Editors at National Review Online critique President Donald Trump’s latest attack on an Ivy League school.
The war between Donald Trump and Harvard may be entering a new phase. Just weeks after Trump froze $2 billion of Harvard University’s federal funding and placed the rest under review, triggering a federal lawsuit from the university, the president is vowing to strip Harvard of its tax exemption.
Stop us if you’ve heard this story before. Once again, Trump is extending powers once used and cheered by his opponents. Once again, there is some policy merit to his position, as well as a key legal precedent on his side. Once again, he is going about this in ham-fisted fashion that could undermine his legal case. And once again, what should happen is to permanently restrict the vast discretion wielded by the executive branch and reclaim policymaking authority that by rights belongs to Congress.
We continue to worry that Trump is expanding the unilateral powers of the executive in ways that are likely to be abused by future presidents — especially against conservatives. That remains true even if there is a policy case for what he is doing and even if it may be arguably within powers the law now allows him.

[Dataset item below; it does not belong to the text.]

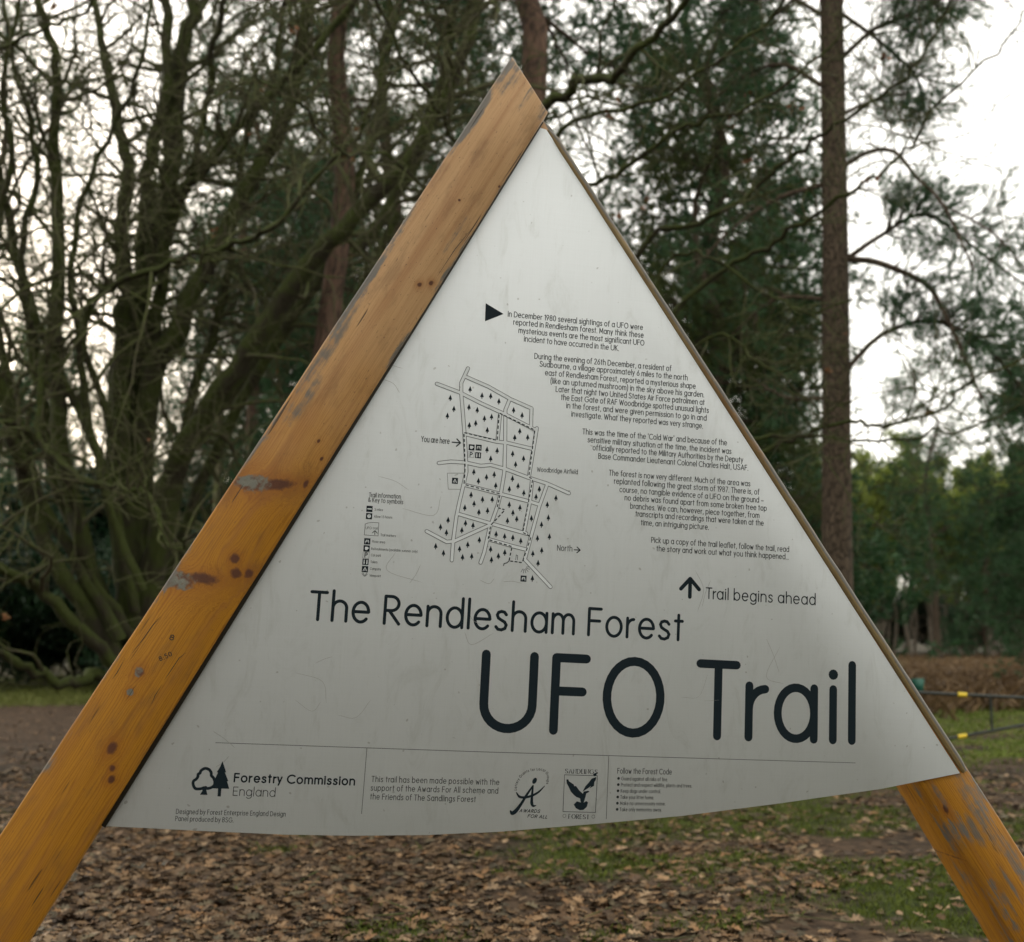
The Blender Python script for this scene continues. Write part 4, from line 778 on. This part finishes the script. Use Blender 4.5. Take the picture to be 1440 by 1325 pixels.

The immediate impetus for Trump’s action is the administration’s concern over campus antisemitism and race discrimination in admissions, including an investigation into discrimination by the Harvard Law Review. The story, however, really begins with Bob Jones University v. United States (1983). The Evangelical Christian university in South Carolina, which only began to admit black students in 1971, banned interracial dating or marriage on campus and barred admission of students in an interracial marriage. The Internal Revenue Service revoked its tax exemption for having a racially discriminatory policy, leading to years of litigation that landed in the Supreme Court’s lap in 1982.
The problem: the IRS had no statutory authority to withdraw a tax exemption over race discrimination. Indeed, nothing in the Internal Revenue Code said anything at all about revoking a Section 501(c)(3) tax exemption for any public policy reason.